⟨

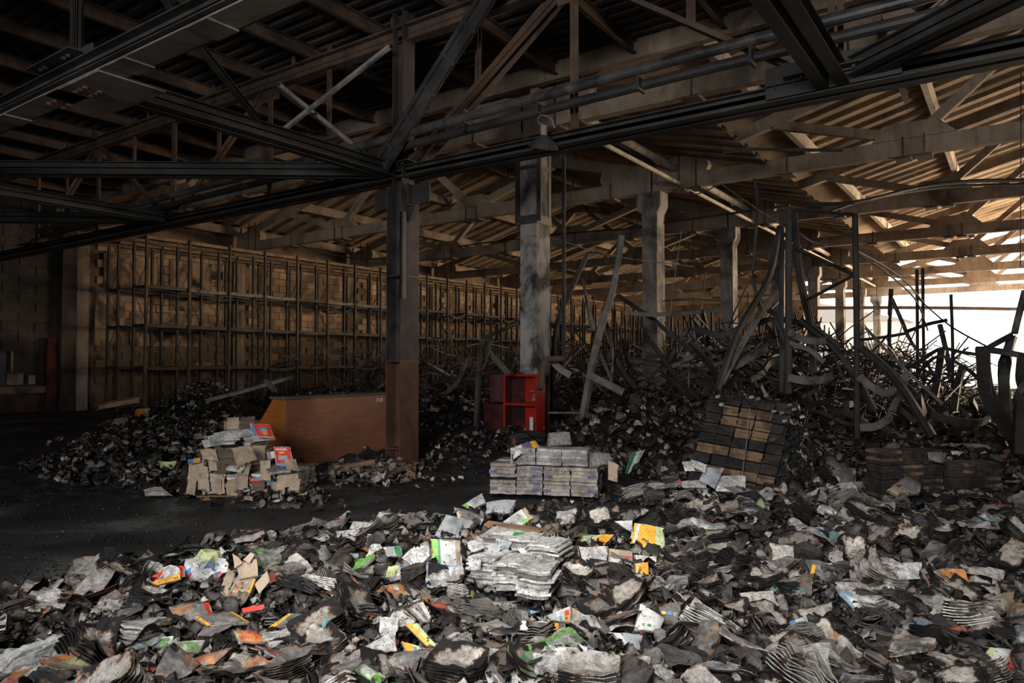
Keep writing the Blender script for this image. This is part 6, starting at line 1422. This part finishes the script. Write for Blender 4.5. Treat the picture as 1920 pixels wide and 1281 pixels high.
# ------------------------------------------------------------------ scattered books, booklets, sheets
def bend_pts(vv, w, h, A, B, T, seed, amp, cor=0.0):
    out = []
    for p in vv:
        u, v = p.x / w, p.y / h
        z = p.z + A * w * (4 * u * u) + B * h * (4 * v * v) + T * u * v * w * 4 + amp * w * noise.noise(Vector((u * 2.6 + seed, v * 2.6, seed * 2.1)))
        c = max(0, abs(u) + abs(v) - 0.62)
        z += cor * c * c * w * (1 if (u * v > 0) else -0.4)
        out.append(Vector((p.x * (1 - abs(A) * 1.2), p.y * (1 - abs(B) * 1.2), z)))
    return out
def layered(w, h, t, L, seed, A=0, B=0, T=0, amp=.05, cor=0.0, jit=.03, rag=.02, fan=0.0, gap=0.0, nu=5, nv=5):
    r = random.Random(seed); mb = MB(); th = t / L
    for l in range(L):
        zt_ = (l + 1) * th + gap * (l / max(1, L - 1)) * t
        ang = fan * (l - L / 2) / L; dx, dy = r.uniform(-jit, jit) * w, r.uniform(-jit, jit) * h
        sx, sy = 1 + r.uniform(-.5, 0) * jit * 2, 1 + r.uniform(-.5, 0) * jit * 2
        g = []; uvs = []
        for j in range(nv + 1):
            for i in range(nu + 1):
                u, v = i / nu - .5, j / nv - .5
                ed = (i in (0, nu)) or (j in (0, nv))
                x = u * w * sx + (r.uniform(-rag, rag) * w if ed else 0); y = v * h * sy + (r.uniform(-rag, rag) * h if ed else 0)
                if (i in (0, nu)) and (j in (0, nv)): x *= 1 - rag * 3; y *= 1 - rag * 3
                x, y = x * math.cos(ang) - y * math.sin(ang), x * math.sin(ang) + y * math.cos(ang)
                g.append(Vector((x + dx, y + dy, zt_))); uvs.append((u + .5, v + .5))
        n0 = len(g)
        ff = [(j * (nu + 1) + i, j * (nu + 1) + i + 1, (j + 1) * (nu + 1) + i + 1, (j + 1) * (nu + 1) + i) for j in range(nv) for i in range(nu)]
        ring = [i for i in range(nu + 1)] + [(j + 1) * (nu + 1) + nu for j in range(nv)] + [nv * (nu + 1) + i for i in range(nu - 1, -1, -1)] + [j * (nu + 1) for j in range(nv - 1, 0, -1)]
        for k in ring: g.append(g[k] - Vector((0, 0, th * .85))); uvs.append(uvs[k])
        m = len(ring)
        for k in range(m): ff.append((ring[(k + 1) % m], ring[k], n0 + k, n0 + (k + 1) % m))
        g = bend_pts(g, w, h, A * (.6 + .6 * l / L), B * (.6 + .6 * l / L), T, seed, amp * (.6 + .8 * l / L), cor * l / L)
        mb.add(g, ff, 0, uvs, r.random())
    return mb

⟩

Using the data above, print every line exactly, omitting pictures.

The result:
Keep writing the Blender script for this image. This is part 6, starting at line 1422. This part finishes the script. Write for Blender 4.5. Treat the picture as 1920 pixels wide and 1281 pixels high.
# ------------------------------------------------------------------ scattered books, booklets, sheets
def bend_pts(vv, w, h, A, B, T, seed, amp, cor=0.0):
    out = []
    for p in vv:
        u, v = p.x / w, p.y / h
        z = p.z + A * w * (4 * u * u) + B * h * (4 * v * v) + T * u * v * w * 4 + amp * w * noise.noise(Vector((u * 2.6 + seed, v * 2.6, seed * 2.1)))
        c = max(0, abs(u) + abs(v) - 0.62)
        z += cor * c * c * w * (1 if (u * v > 0) else -0.4)
        out.append(Vector((p.x * (1 - abs(A) * 1.2), p.y * (1 - abs(B) * 1.2), z)))
    return out
def layered(w, h, t, L, seed, A=0, B=0, T=0, amp=.05, cor=0.0, jit=.03, rag=.02, fan=0.0, gap=0.0, nu=5, nv=5):
    r = random.Random(seed); mb = MB(); th = t / L
    for l in range(L):
        zt_ = (l + 1) * th + gap * (l / max(1, L - 1)) * t
        ang = fan * (l - L / 2) / L; dx, dy = r.uniform(-jit, jit) * w, r.uniform(-jit, jit) * h
        sx, sy = 1 + r.uniform(-.5, 0) * jit * 2, 1 + r.uniform(-.5, 0) * jit * 2
        g = []; uvs = []
        for j in range(nv + 1):
            for i in range(nu + 1):
                u, v = i / nu - .5, j / nv - .5
                ed = (i in (0, nu)) or (j in (0, nv))
                x = u * w * sx + (r.uniform(-rag, rag) * w if ed else 0); y = v * h * sy + (r.uniform(-rag, rag) * h if ed else 0)
                if (i in (0, nu)) and (j in (0, nv)): x *= 1 - rag * 3; y *= 1 - rag * 3
                x, y = x * math.cos(ang) - y * math.sin(ang), x * math.sin(ang) + y * math.cos(ang)
                g.append(Vector((x + dx, y + dy, zt_))); uvs.append((u + .5, v + .5))
        n0 = len(g)
        ff = [(j * (nu + 1) + i, j * (nu + 1) + i + 1, (j + 1) * (nu + 1) + i + 1, (j + 1) * (nu + 1) + i) for j in range(nv) for i in range(nu)]
        ring = [i for i in range(nu + 1)] + [(j + 1) * (nu + 1) + nu for j in range(nv)] + [nv * (nu + 1) + i for i in range(nu - 1, -1, -1)] + [j * (nu + 1) for j in range(nv - 1, 0, -1)]
        for k in ring: g.append(g[k] - Vector((0, 0, th * .85))); uvs.append(uvs[k])
        m = len(ring)
        for k in range(m): ff.append((ring[(k + 1) % m], ring[k], n0 + k, n0 + (k + 1) % m))
        g = bend_pts(g, w, h, A * (.6 + .6 * l / L), B * (.6 + .6 * l / L), T, seed, amp * (.6 + .8 * l / L), cor * l / L)
        mb.add(g, ff, 0, uvs, r.random())
    return mb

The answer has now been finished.